Strong commodity prices have boosted returns from several FTSE 250 shares over the past year. It’s not just gold stocks that have taken off — a soaring copper price has driven Atalaya Mining‘s (LSE:ATYM) shares through the roof.
In exactly 12 months, the red metal producer’s risen an impressive 160% in value. Earlier today (14 January), it reached new record peaks of 925p per share after releasing forecast-beating production numbers for 2025.
All this means a £20,000 investment in Atalaya a year ago would now be worth £52,000. And I think the miner can keep on delivering brilliant returns.
Want to know why?
Copper boom
Strong operational performance has helped Atalaya shares rally over the last year (more of this later). But the chief driver of its rise since last year has been a surging copper price.
At $13,160 per tonne, the base metal’s risen 46% since mid-January 2025. It’s been swept higher by fears of supply shortages following production issues in key regions.
But why has Atalaya’s share price outperformed copper over the period? It’s comes down to the leverage effect, where miners’ profits can rise more sharply, as their costs remain relatively fixed even as revenues balloon.
But the leverage factor isn’t always a good thing for holders of copper stocks. When metal values fall, profits (and by extension share prices) can unravel just as quickly.
This is a risk for Atalaya investors looking ahead. The company could fall, for instance, if economic indicators worsen and copper reverses. The good news is that things are looking good for industrial metals on enduring supply problems and strong demand from the green energy and tech sectors.
Operational strength
A rising copper price has limited benefit if a company’s struggling to pull the metal out the ground. Fortunately Atalaya has been making great progress operationally, as Wednesday’s latest update revealed.
This showed Q4 production of 11,500 tonnes, beating City forecasts by mid-single-digit percentages. As a consequence, full-year output was 51,139 tonnes, up from 46,227 in 2024.
Despite lower-than-expected ore grades, a combination of strong ore processing and better recoveries drove another strong performance from Atalaya. The company has tipped full-year production of between 51,000 and 54,000 tonnes from its Spanish assets in 2026.
It’s also been making strong progress in reducing costs in recent months.
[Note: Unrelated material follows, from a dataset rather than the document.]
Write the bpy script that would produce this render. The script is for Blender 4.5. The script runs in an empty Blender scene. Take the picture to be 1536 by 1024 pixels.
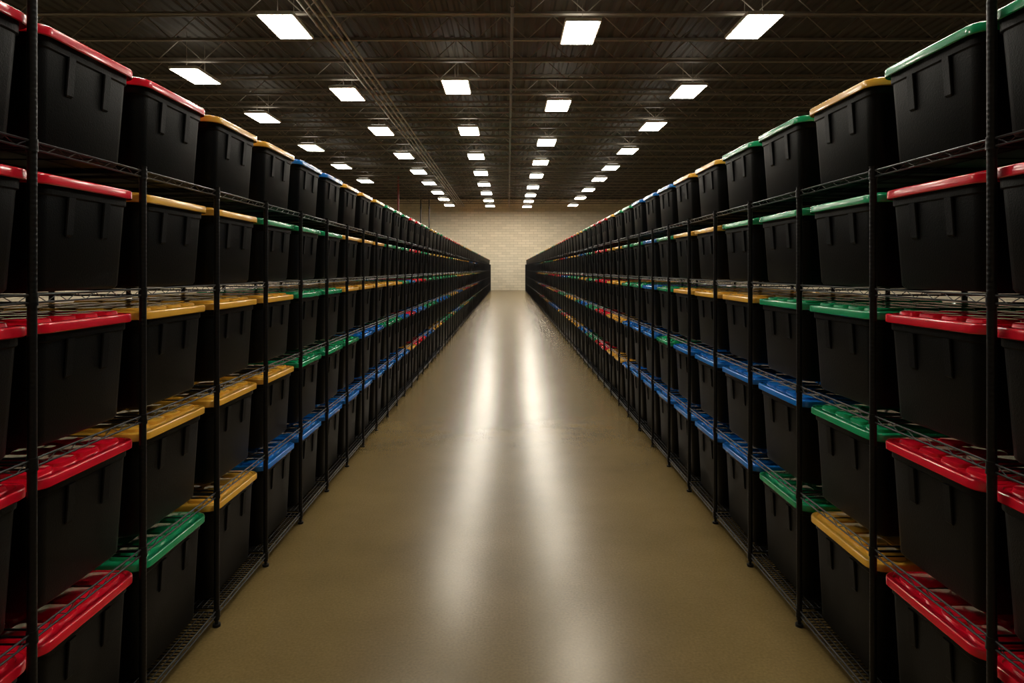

These dropped 13% between January and September, latest data showed. Averaging roughly $6,260 per tonne, this was subtantially below what copper was changing hands at over the period.
What next for Atalaya shares?
Given its operational record and strong copper price outlook, City analysts expect Atalaya shares to continue rising. Their 12-month price target is 960p per share, up 4% from current levels.
I think forecasts could be rapidly upgraded over the year, helped by the meeting of key operational milestones. These include permitting and feasibility progress at Touro, and resource expansion and plant upgrades at Riotinto (that is, the Spanish region, not the London-listed miner).
Despite its strong price gains, Atalaya shares still look dirt cheap to me, trading on a forward price-to-earnings growth (PEG) ratio of 0.4. I think the FTSE 250 company’s worth serious consideration as copper values continue to climb.